For millions of UK households, the cost of living crisis has been a constant companion for years – a nagging sense of financial insecurity that refuses to ease. The Resolution Foundation's stark warning to the incoming Prime Minister is a timely reminder that this isn't just an economic issue, but a human one.
The think tank's analysis reveals that while median household incomes have grown by 2.2 per cent annually over the past Parliament – leaving households £1,000 better off – recent developments threaten to undermine these gains. The Office for Budget Responsibility forecasts minimal wage growth, and a sudden spike in energy prices is projected to reduce typical household living standards by as much as £500 this year.
The briefing highlights two distinct cost of living crises facing the new leader: an immediate one and a chronic, long-term challenge. On the immediate front, there's some relief that the feared full-blown winter energy crisis may be averted – with current wholesale oil and gas prices suggesting energy bills will only rise by around 6 per cent this winter. While still unwelcome news for many families, it might not necessitate emergency support measures.
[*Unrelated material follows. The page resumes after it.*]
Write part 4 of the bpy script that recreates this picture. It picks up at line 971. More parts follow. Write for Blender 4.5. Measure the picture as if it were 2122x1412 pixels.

However, the chronic problem of putting more money in people's pockets persists. The Resolution Foundation points out that inflation has disproportionately affected the poorest families – running 0.7 percentage points higher for them than for the wealthiest – largely due to sharp increases in essential goods. Since 2016, energy prices have surged by 73 per cent and food by 47 per cent, while weekly earnings have only risen by 51 per cent.
To address the ongoing energy cost burden, the think tank proposes a policy intervention: removing the remaining levies from household electricity bills – an initiative estimated to cost £2.6 billion. Crucially, they suggest this could be funded by closing 'death and exit loopholes' in capital gains tax, arguing that such a move would not only cover the cost but also leave additional funds.